Under Rule 8.3(b) of the Code, any person who is, or becomes, interested in 1% or more of any class of relevant securities of the offeree company or of any securities exchange offeror must make a Dealing Disclosure if the person deals in any relevant securities of the offeree company or of any securities exchange offeror. A Dealing Disclosure must contain details of the dealing concerned and of the person's interests and short positions in, and rights to subscribe for, any relevant securities of each of (i) the offeree company and (ii) any securities exchange offeror(s), save to the extent that these details have previously been disclosed under Rule 8.


    

A Dealing Disclosure by a person to whom Rule 8.3(b) applies must be made by no later than 3.30 pm (London time) on the business day following the date of the relevant dealing.

If two or more persons act together pursuant to an agreement or understanding, whether formal or informal, to acquire or control an interest in relevant securities of an offeree company or a securities exchange offeror, they will be deemed to be a single person for the purpose of Rule 8.3.

Opening Position Disclosures must also be made by the offeree company and by any offeror and Dealing Disclosures must also be made by the offeree company, by any offeror and by any persons acting in concert with any of them (see Rules 8.1, 8.2 and 8.4).

Details of the offeree and offeror companies in respect of whose relevant securities Opening Position Disclosures and Dealing Disclosures must be made can be found in the Disclosure Table on the Takeover Panel's website at www.thetakeoverpanel.org.uk, including details of the number of relevant securities in issue, when the offer period commenced and when any offeror was first identified.
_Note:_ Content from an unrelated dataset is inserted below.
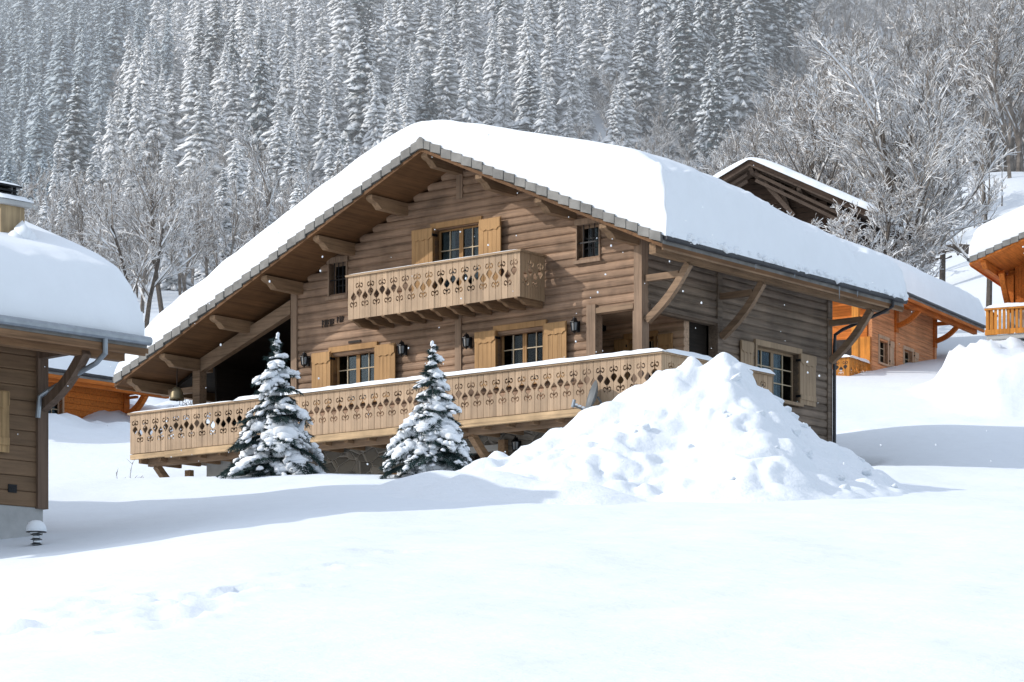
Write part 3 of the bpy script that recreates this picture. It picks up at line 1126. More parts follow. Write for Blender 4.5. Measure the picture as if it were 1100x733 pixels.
# --- covered terrace at the left: outer post, sloping tie, store wall and ceiling coloured black for shade
pu = ux(214.3, 0)
post(pu - .13, pu + .13, -.13, .13, -.1, R.z(pu) - TH - .3, FAC, 'beam_u')
mb = MB()
sl = .4442
zt1 = zy(395, pu, 0) + .0
za_ = zy(400, pu + .1, 0); zb_ = zy(338, -W, 0)
mb.prism([(pu + .135, -.1, za_ - .0), (-W - .025, -.1, zb_), (-W - .025, -.1, zb_ + .36), (pu + .135, -.1, za_ + .36)], (0, .2, 0))
mb.build('tie_beam', M['beam_u'], house)
mb = MB()
mb.box((-15.9, -.08, zy(423, -15, 0)), (pu - .135, .08, zy(417, -15, 0)))
mb.build('tie_beam', M['beam_u'], house)
mb = MB()
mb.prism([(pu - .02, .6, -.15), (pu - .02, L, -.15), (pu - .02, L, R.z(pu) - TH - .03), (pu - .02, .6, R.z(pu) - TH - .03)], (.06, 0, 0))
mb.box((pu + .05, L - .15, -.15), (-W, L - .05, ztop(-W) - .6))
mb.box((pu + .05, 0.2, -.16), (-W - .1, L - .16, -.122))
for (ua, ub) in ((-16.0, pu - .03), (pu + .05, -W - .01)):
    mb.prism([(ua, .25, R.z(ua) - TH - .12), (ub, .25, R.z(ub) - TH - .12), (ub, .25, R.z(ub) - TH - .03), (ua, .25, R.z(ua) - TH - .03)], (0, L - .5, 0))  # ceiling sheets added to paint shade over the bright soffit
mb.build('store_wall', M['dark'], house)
# split logs stacked against the store wall
mb = MB()
r = random.Random(21)
for k in range(7):
    for j in range(46):
        rr = r.uniform(.055, .085)
        v = .9 + j * .155 + (k % 2) * .07
        mb.tube([(pu + .05, v, .05 + k * .155), (pu + .42 + r.uniform(-.03, .03), v, .05 + k * .155)], rr, 6)
logs = mb.build('firewood_stack', M['dark'])
logs.location = (HX, HY, HZ); logs.rotation_euler = (0, 0, -PH)
tag(logs, 'stack of split firewood in the dark covered terrace behind the left fir', 'firewood')
# downpipe at the far right corner
mb = MB()
zg = R.z(1.66) - .12
mb.tube([(1.68, 8.55, zg), (1.68, 8.55, zg - .12), (1.45, 8.52, zg - .24), (.35, 8.3, zg - .62), (.14, 8.27, zg - .74), (.12, 8.27, zg - 1.05), (.12, 8.27, -1.3)], .045, 8)
mb.build('downpipe', M['gutter'], roof)

# ------------------------------------------------------------------ wall lanterns
def hp(u, v, z):
    return Vector((HX + u * CP + v * SP, HY - u * SP + v * CP, HZ + z))
def make_lantern(label):
    t = thing('wall_lantern', label, 'lantern', group='black wall lanterns on the big chalet')
    mb = MB()
    mb.box((-.06, -.02, -.16), (.06, .0, .10))
    mb.tube([(0, -.015, .06), (0, -.08, .16), (0, -.15, .17)], .014, 6)
    mb.build('bracket', M['black'], t)
    mb = MB()
    mb.lathe([(.0, -.21), (.02, -.20), (.03, -.175), (.075, -.155), (.075, -.135), (.0, -.13)], (0, -.15, 0), 6)
    mb.lathe([(.0, .10), (.11, .075), (.115, .06), (.09, .055), (.0, .05)], (0, -.15, 0), 6)
    mb.lathe([(.0, .20), (.015, .19), (.02, .165), (.035, .155), (.06, .12), (.10, .085), (.0, .08)], (0, -.15, 0), 6)
    for k in range(6):
        a = 2 * PI * k / 6
        mb.tube([(.075 * math.cos(a), -.15 + .075 * math.sin(a), -.14), (.1 * math.cos(a), -.15 + .1 * math.sin(a), .06)], .011, 5)
    mb.build('cage', M['black'], t)
    mb = MB()
    mb.lathe([(.0, -.13), (.062, -.13), (.083, .05), (.0, .05)], (0, -.15, 0), 6)
    mb.build('glass', M['lamp_glass'], t)
    return t
def copy_thing(src, loc, rz, label=None, group=None):
    c = src.copy(); COL.objects.link(c)
    c.location = loc; c.rotation_euler = (0, 0, rz)
    if label: c['label'] = label
    if group: c['group'] = group
    for ch in list(src.children):
        d = ch.copy(); COL.objects.link(d); d.parent = c
        for g in list(ch.children):
            h = g.copy(); COL.objects.link(h); h.parent = d
    return c
lan0 = None
for (px, py, v, lab) in ((331, 387, -.05, 'black wall lantern left of the leftmost lower window, by the corner post'),
                         (435.5, 375, -.05, 'black wall lantern right of the leftmost lower window, above the right-hand fir'),
                         (505, 367, -.05, 'black wall lantern beside the post, left of the middle lower window'),
                         (621, 350, -.05, 'black wall lantern right of the middle lower window, by the porch opening'),
                         (649, 349, PV - .05, 'black wall lantern inside the shaded corner porch, left of its shutter'),
                         (558, 478, -.05, 'black wall lantern on the stone basement wall under the deck')):
    u = ux(px, v)
    pos = hp(u, v, zy(py, u, v))
    if lan0 is None:
        lan0 = make_lantern(lab); lan0.location = pos; lan0.rotation_euler = (0, 0, -PH)
    else:
        copy_thing(lan0, pos, -PH, lab)

# ------------------------------------------------------------------ satellite dish on the deck edge
P = hp(ux(640, -p_ - .25), -p_ - .25, 0)
P.z = (YH - 446) / F_PX * P.y
dish = thing('satellite_dish', 'grey satellite dish with a snowy arm, mounted below the lower balustrade', 'satellite dish', P)
mb = MB()
prof_ = [(.0, 0), (.12, .012), (.24, .045), (.33, .09), (.37, .115), (.375, .112), (.335, .08), (.24, .033), (.12, .0), (.0, -.012)]
mb.lathe(prof_, (0, 0, 0), 28)
d = mb.build('reflector', M['dish'], dish, True)
DN = Vector((-.95, -.20, .28)).normalized()
d.rotation_euler = DN.to_track_quat('Z', 'Y').to_euler()
d.location = (0.0, 0, .40)
d.scale = (1, 1, 1)
mb = MB()
mb.tube([(.04, .02, .42), (.12, .05, .30), (.13, .06, -.05), (.05, .32, -.12)], .025, 8)
mb.build('mast', M['dish'], dish)
mb = MB()
mb.tube([(.03, 0, .06), (-.08, -.02, .02), (-.50, -.12, .20)], .02, 8)
arm = mb.build('feed_arm', M['dish'], dish)
mb = MB()
mb.tube([(-.53, -.13, .16), (-.49, -.12, .33)], .04, 10)
mb.build('receiver', M['zinc'], arm)
mb = MB()
for i in range(6):
    t = i / 5
    blob(mb, Vector((-.03, -.01, .07)).lerp(Vector((-.46, -.11, .225)), t), .06, .035, .03, amp=.25, seed=i, tmpl=ICO1)
mb.build('arm_snow', M['snow_roof'], arm, True)

# ------------------------------------------------------------------ brass bell hanging under the left eave
u = ux(190, -.7)
B = hp(u, -.7, zy(424, u, -.7))
bell = thing('bell', 'round dull brass bell hanging under the left end of the big roof', 'bell', B)
mb = MB()
mb.lathe([(0, .2), (.06, .2), (.12, .15), (.165, .05), (.185, -.08), (.20, -.15), (.185, -.15), (.15, -.05), (0, .15)], (0, 0, 0), 20)
mb.build('bell_body', M['brass'], bell, True)
mb = MB()
ztop_b = R.z(u) - TH + HZ - B.z
mb.tube([(0, 0, .19), (0.01, 0, ztop_b)], .015, 6)
mb.build('rope', M['sign_dark'], bell)
mb = MB()
mb.tube([(0, 0, .1), (0, 0, -.13)], .012, 6)
blob(mb, (0, 0, -.16), .03, .03, .03, tmpl=ICO1, amp=0)
mb.build('clapper', M['black'], bell)

# ================================================================== a helper for the lesser chalets
class Place:
    """a chalet's own frame: corner of the gable front and the eave wall at the origin"""
    def __init__(s, px, py, Y, phi):
        s.o = at(px, py, Y); s.ph = math.radians(phi)
        s.c, s.s = math.cos(s.ph), math.sin(s.ph)
    def u(s, px, v):
        k = (px - 550) / F_PX
        return (k * s.o.y + k * v * s.c - s.o.x - v * s.s) / (s.c + k * s.s)
    def v(s, px, u):
        k = (px - 550) / F_PX
        return (k * (s.o.y - u * s.s) - s.o.x - u * s.c) / (s.s - k * s.c)
    def z(s, py, u, v):
        return (YH - py) / F_PX * (s.o.y - u * s.s + v * s.c) - s.o.z
    def w(s, u, v, z):
        return Vector((s.o.x + u * s.c + v * s.s, s.o.y - u * s.s + v * s.c, s.o.z + z))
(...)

You should contact the Panel's Market Surveillance Unit on +44 (0)20 7638 0129 if you are in any doubt as to whether you are required to make an Opening Position Disclosure or a Dealing Disclosure.

Rule 26.1 disclosure

In accordance with Rule 26.1 of the Code, a copy of this announcement will be available (subject to certain restrictions relating to persons resident in restricted jurisdictions) at www.Pendragonplc.com, by no later than 12 noon (London time) on 21 September 2023. The content of the website referred to in this announcement is not incorporated into and does not form part of this announcement.

Rule 2.9 disclosure

In accordance with Rule 2.9 of the Code, as at the close of business on 19 September 2023 (being the business day prior to the date of this announcement), Pendragon confirms that it had in issue 1,396,944,405 ordinary shares of 5 pence each with voting rights and admitted to trading on the main market of the London Stock Exchange under the ISIN code GB00B1JQBT10. Pendragon holds no ordinary shares in Treasury.